We’ll follow that slim, angelic, ship of stages out of the atmosphere and into lunar orbit, where we’ll hear from Michael Collins, Apollo 11’s often forgotten third astronaut. After dispatching Neil Armstrong and Buzz Aldrin to the lunar surface, Collins whirled around the moon in a tiny, gossamer bubble of technology for nearly a day, the most isolated man in all the cosmos. In their waning years, the Apollo astronauts now face a new kind of loneliness, as the last of a peculiar tribe formed by a truly rarefied set of experiences. We’ll ask what it will mean if and when the Earth is once again without moonwalkers.

We’ll consider the moon landing as an engineering feat, one that forever changed the vocabulary, metaphors, and storytelling around technology. We’ll interpret it as a media event. In its magnitude as a televised spectacle, the Apollo telecast is rivaled only by 9/11. What does it mean that both have inspired bizarrely durable conspiracy theories?
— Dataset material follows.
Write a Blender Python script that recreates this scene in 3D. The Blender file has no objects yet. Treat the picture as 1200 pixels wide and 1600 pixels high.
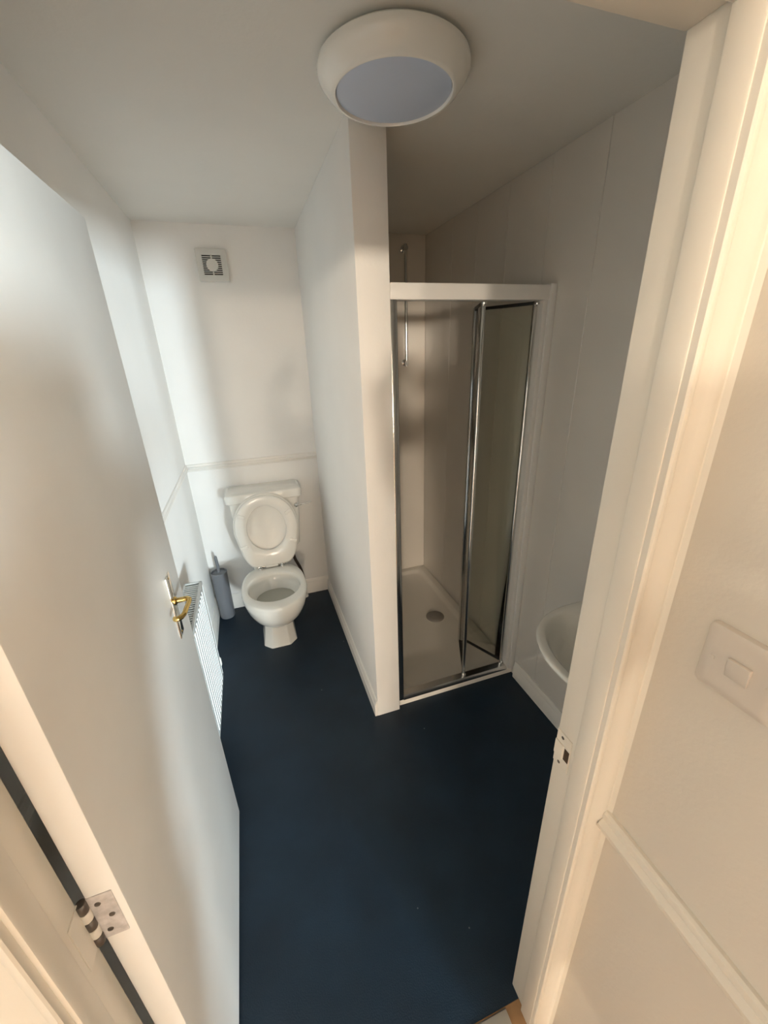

Conspiracy is, of course, its own kind of mythos, which brings us back to C. S. Lewis and his mistaken belief that Project Apollo would de-enchant the moon. If anything, Apollo re-enchanted the moon. Science had slowly scrubbed the silver planet of the supernatural, with ever more detailed images of its sterile, pocked face. Visitation by humans lent the moon a new glow of destiny, no matter your view of the future.

If you think our species will one day venture out into the stars, the moon becomes the first stepping stone of a cosmic journey. If you think the stars are folly and Earth is our only home, the moon becomes a perch from which to gaze back at the blue planet, to receive, in a single aesthetic experience, all the distilled wisdom of ecology. If Apollo is a new Tower of Babel, an act of extreme hubris preceding a crash, well, that too is a mythos. You could see its story being passed down through whatever threadbare cultures survive our return to a bleak, pre-civilized state, a new Icarus fable with the moon standing in for the sun. Whatever our fate, the moon landing will likely haunt the human imagination for a long time to come, its meanings always plural and in flux.